Davidson: It’s time for Naked 2.0
Tumbleturn Marketing Advisory managing partner and Mumbrella columnist Jen Davidson argues the time is ripe for Naked 2.0, where unbundling strategy from execution could upend the traditional agency model.
The author Jen Davidson
The economics of media are changing faster than the commercial models that govern them. AI and automation are collapsing the cost of execution. Machine-driven campaign management, optimisation, and reporting, work that once required significant human resources is becoming faster, cheaper, and more scalable.
That is genuinely good news. But it raises an uncomfortable question for the traditional agency model: if the cost of doing is falling rapidly, what exactly are clients paying for?
The honest answer is that most clients are still paying for a bundled model designed for a different era, one that doesn’t distinguish between the value of thinking and the cost of doing and has no mechanism built in for passing on the efficiency gains that automation delivers.
Two very different things, priced the same way
The traditional agency retainer bundles two fundamentally different kinds of work into a single fee: thinking and doing. Strategic planning and channel recommendation on one side. Campaign execution, platform management, optimisation and reporting on the other. Both valuable. Both necessary. But not the same thing and increasingly, not worth the same money.
Machine-driven execution lends itself naturally to output-based pricing. Pay per campaign, per asset, per buying cycle.
Strategic thinking is the opposite. It is differentiating, and it is the one thing in the media business that a machine can’t replicate. Genuinely original thinking has never been more valuable. As AI standardises the outputs of agencies running the same briefs through the same tools, the thinking layer becomes the only real source of competitive advantage. It deserves to be ring-fenced, elevated, and priced accordingly, a premium retainer that reflects its value, completely decoupled from what happens in execution.
When thinking and doing sit inside the same commercial relationship, the thinking gets compromised. Fees tied to platform spend push planning toward programmatic. Principal-based arrangements are recommended because the agency profits from the inventory. None of this requires bad intent; it’s simply what happens when the same agency is paid to recommend and paid to execute.

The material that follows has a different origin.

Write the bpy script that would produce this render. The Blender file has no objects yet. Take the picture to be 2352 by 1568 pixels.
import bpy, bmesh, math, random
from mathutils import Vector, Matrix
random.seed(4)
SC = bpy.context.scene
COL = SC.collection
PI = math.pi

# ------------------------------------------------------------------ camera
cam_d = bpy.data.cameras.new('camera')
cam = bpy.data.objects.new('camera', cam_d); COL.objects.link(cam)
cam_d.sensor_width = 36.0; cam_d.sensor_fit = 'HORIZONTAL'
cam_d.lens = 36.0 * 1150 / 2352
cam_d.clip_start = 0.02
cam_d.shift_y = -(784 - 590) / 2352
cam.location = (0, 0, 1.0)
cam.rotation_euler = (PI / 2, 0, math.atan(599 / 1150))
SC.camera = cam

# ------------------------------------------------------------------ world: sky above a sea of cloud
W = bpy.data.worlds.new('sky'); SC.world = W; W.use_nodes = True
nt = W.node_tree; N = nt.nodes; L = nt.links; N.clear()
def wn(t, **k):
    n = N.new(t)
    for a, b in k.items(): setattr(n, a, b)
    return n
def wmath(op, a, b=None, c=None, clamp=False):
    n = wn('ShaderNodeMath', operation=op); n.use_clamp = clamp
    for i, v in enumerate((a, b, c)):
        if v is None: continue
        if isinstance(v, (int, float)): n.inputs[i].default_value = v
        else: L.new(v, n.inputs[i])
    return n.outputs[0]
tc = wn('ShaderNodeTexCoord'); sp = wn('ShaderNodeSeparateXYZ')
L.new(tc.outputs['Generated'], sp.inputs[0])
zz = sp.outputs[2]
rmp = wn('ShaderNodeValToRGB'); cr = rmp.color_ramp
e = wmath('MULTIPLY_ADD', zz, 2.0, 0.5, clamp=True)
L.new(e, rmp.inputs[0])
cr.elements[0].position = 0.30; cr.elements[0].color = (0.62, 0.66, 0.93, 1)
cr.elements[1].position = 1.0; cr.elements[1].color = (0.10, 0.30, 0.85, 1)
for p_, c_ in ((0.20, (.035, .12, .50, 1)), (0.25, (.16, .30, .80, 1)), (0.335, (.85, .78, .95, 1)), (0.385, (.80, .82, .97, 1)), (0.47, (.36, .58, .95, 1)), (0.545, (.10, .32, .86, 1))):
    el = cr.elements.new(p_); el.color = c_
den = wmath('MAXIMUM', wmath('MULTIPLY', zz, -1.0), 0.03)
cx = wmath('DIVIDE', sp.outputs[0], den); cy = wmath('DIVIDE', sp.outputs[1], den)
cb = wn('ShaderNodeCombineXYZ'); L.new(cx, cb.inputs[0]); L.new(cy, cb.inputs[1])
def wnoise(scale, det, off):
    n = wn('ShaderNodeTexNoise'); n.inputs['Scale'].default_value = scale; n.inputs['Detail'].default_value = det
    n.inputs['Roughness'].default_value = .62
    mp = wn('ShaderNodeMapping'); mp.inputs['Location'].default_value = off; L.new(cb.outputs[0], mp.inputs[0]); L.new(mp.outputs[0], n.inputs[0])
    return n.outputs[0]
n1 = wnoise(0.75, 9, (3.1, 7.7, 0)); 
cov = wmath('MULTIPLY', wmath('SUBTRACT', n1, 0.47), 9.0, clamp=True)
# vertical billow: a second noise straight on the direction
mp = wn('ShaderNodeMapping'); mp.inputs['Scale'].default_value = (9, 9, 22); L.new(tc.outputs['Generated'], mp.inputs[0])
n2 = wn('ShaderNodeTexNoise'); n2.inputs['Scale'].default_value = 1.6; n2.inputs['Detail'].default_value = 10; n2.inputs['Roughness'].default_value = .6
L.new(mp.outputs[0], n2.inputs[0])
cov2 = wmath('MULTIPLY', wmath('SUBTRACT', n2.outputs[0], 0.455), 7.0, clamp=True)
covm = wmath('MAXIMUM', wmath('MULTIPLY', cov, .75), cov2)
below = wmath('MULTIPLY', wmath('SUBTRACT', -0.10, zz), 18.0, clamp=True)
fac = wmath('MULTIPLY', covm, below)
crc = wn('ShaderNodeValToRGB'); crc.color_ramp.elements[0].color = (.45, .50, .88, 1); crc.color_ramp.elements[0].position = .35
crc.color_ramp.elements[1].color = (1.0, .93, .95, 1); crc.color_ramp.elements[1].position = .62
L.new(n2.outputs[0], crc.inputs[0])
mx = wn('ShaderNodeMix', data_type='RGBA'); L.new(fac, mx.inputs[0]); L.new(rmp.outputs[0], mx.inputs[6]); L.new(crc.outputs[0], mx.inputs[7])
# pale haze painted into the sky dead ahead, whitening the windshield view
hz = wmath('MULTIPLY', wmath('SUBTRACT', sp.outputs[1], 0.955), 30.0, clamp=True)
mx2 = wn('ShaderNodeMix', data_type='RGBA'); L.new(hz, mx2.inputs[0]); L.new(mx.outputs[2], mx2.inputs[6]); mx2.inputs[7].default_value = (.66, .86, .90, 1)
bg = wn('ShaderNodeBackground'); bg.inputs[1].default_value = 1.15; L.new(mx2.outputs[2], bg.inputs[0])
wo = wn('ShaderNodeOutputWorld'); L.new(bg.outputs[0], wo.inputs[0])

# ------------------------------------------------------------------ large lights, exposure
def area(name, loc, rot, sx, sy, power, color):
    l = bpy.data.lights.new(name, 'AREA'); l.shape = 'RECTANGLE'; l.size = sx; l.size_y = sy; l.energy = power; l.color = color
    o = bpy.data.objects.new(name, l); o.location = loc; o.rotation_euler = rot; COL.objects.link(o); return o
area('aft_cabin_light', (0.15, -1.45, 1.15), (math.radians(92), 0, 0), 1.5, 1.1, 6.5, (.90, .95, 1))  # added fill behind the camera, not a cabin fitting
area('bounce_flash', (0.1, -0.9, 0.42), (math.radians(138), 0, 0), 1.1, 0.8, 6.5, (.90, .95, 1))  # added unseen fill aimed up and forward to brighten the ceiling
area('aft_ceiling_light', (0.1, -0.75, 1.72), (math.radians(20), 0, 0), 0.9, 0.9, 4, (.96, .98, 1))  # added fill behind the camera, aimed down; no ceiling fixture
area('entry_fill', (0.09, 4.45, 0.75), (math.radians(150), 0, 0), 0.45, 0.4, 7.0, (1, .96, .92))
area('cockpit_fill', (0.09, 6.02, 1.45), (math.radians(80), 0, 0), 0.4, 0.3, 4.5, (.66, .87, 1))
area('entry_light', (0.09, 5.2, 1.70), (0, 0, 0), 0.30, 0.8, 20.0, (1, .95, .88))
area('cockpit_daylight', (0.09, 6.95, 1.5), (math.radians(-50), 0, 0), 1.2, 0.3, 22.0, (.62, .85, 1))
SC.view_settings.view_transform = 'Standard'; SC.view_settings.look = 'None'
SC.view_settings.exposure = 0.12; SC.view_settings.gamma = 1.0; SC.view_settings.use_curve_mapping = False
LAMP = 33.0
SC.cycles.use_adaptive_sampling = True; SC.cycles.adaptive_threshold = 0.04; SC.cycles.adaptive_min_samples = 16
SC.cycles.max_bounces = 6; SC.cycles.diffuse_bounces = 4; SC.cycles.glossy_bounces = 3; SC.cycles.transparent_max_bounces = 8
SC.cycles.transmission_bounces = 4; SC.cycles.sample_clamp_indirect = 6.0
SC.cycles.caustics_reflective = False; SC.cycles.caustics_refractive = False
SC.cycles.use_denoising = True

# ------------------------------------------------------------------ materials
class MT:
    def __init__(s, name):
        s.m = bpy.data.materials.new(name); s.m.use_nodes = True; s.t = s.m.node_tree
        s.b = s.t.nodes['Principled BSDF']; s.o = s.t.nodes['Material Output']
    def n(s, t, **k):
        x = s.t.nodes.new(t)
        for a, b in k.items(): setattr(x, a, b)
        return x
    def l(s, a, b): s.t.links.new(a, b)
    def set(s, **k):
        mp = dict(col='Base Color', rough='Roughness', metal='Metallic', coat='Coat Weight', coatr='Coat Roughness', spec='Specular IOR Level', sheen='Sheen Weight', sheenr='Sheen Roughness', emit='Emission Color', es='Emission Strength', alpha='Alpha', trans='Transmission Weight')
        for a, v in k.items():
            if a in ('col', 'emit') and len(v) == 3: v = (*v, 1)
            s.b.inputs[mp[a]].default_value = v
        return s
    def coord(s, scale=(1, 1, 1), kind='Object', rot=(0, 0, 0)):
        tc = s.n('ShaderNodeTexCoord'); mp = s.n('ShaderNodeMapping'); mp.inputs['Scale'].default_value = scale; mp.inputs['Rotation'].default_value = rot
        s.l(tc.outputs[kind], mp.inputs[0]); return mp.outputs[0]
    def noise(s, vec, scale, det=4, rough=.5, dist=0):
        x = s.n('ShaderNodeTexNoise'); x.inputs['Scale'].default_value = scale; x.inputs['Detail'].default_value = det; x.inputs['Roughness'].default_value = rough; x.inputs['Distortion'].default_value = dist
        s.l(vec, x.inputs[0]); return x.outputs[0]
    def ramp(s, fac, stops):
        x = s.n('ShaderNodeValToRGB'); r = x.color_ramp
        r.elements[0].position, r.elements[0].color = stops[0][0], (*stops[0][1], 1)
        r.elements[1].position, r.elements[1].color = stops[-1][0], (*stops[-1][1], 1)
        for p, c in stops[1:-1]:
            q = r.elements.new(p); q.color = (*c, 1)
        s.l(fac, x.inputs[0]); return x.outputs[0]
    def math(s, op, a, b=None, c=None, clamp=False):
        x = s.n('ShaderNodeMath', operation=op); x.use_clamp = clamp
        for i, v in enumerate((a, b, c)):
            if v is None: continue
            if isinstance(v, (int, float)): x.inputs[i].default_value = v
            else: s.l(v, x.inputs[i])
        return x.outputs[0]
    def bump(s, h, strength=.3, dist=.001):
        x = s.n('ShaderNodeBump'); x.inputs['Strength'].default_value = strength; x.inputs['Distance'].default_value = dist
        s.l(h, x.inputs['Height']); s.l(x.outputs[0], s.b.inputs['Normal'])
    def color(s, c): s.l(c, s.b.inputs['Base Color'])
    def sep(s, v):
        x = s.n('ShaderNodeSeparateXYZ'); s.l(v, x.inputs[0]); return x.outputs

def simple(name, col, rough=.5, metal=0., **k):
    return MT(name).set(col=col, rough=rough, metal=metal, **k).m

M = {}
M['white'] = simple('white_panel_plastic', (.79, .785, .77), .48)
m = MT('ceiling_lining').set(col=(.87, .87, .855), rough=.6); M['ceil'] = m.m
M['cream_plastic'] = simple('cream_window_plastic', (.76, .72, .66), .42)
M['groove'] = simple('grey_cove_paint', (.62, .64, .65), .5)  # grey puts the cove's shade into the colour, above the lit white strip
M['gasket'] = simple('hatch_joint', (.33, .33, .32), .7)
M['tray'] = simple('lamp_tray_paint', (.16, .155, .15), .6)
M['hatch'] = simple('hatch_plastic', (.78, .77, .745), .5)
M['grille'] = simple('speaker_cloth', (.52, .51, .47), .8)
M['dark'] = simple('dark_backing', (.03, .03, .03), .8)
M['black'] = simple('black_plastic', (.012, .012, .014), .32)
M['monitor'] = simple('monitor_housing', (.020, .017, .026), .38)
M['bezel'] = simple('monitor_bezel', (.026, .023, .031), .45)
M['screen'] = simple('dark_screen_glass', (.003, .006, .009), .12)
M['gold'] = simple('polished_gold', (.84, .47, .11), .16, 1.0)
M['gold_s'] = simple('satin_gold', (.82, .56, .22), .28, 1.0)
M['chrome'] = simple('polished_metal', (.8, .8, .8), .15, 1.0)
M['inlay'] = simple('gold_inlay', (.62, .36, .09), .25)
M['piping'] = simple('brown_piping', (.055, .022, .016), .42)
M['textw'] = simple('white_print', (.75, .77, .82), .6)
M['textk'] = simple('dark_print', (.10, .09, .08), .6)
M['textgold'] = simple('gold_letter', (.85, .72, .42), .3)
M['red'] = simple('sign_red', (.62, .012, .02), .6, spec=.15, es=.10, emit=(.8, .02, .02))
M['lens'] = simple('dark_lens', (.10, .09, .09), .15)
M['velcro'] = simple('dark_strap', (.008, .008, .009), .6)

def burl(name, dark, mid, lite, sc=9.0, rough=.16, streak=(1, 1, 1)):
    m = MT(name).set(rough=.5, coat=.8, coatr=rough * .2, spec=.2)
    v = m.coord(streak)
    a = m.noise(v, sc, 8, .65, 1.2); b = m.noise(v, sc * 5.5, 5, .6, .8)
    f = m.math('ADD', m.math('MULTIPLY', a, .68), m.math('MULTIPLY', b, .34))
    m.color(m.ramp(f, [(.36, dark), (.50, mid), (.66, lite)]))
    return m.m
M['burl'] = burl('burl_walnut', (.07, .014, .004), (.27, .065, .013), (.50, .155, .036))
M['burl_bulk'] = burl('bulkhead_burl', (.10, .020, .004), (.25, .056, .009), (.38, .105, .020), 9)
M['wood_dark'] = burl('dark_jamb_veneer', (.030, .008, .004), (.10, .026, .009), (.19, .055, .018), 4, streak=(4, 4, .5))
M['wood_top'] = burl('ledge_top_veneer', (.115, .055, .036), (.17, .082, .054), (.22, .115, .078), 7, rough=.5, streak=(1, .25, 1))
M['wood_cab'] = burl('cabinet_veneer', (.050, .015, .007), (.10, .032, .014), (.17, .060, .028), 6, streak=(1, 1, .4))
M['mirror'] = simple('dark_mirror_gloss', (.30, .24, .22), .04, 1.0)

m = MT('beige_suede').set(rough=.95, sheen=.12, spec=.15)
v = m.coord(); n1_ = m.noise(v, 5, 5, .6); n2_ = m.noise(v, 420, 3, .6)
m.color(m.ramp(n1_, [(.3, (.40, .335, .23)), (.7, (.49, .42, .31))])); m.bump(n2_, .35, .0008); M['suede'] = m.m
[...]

The answer is to unbundle them. Price execution on outputs — transparent, measurable, aligned to actual cost. Compensate strategic thinking on a premium retainer with no link to spend and no incentive to favour one channel over another. Just the commercial freedom to give the best possible advice.

AI and automation make the once-legendary Naked model not just viable, but essential today.
This is not a new idea. Twenty years ago, Naked Communications proved it could work — a planning agency built entirely on independent strategic advice, free of the financial incentives of execution. It grew fast and was eventually acquired and absorbed back into the very system it set out to challenge. The model worked then. The economics of AI and automation make it not just viable but necessary now.
The moment is now
The conditions for Naked 2.0 have never been more favourable. The technology disrupting the execution model is also making independent strategy/ planning options more viable than ever. Clients are more commercially sophisticated and more willing to challenge the status quo. Even WPP CEO Cindy Rose acknowledged it publicly this month, committing to moving WPP away from time and materials billing in what she called ‘the beginning of a more widespread commercial model evolution.’
A new commercial model isn’t complicated. Pay for execution on outputs. Pay a premium for the thinking. Separate the two so that neither compromises the other.
Someone is going to build this. The only question is whether it comes from a brave independent, a consultancy moving downstream, or a creative agency that already has strong strategic muscle. The real mystery is why it hasn’t happened already.
No one will build this as no one will pay for it. We have all at one point wanted this sort of idea in theory to return, but for it to happen someone has to be willing to approve the invoices and sell up the line they’ve approved another set of costs on top of their “media buying” for ‘strategy’.
Naked was built at a time where there was a token “smart guy” (or guys – almost exclusively guys) who could posture their way to have their ideas made. It was never data driven, it was never agnostic. It was a cult of charisma that was magnetic for clients who hoped it would rub off on them. Ice sculpture as a smart investment for a media company – sure! Ultimately the main people who got rich from Naked were the people who owned the company, who got a pay day and also could trade off it for the next two decades.
When we reminisce for Naked we are ultimately reminiscing for a time when the industry was more fun, more free and not everyone was judged on their ability to sell their clients arbitraged junk.
Could agree more. Just say the word and we’ll reassemble the old crew.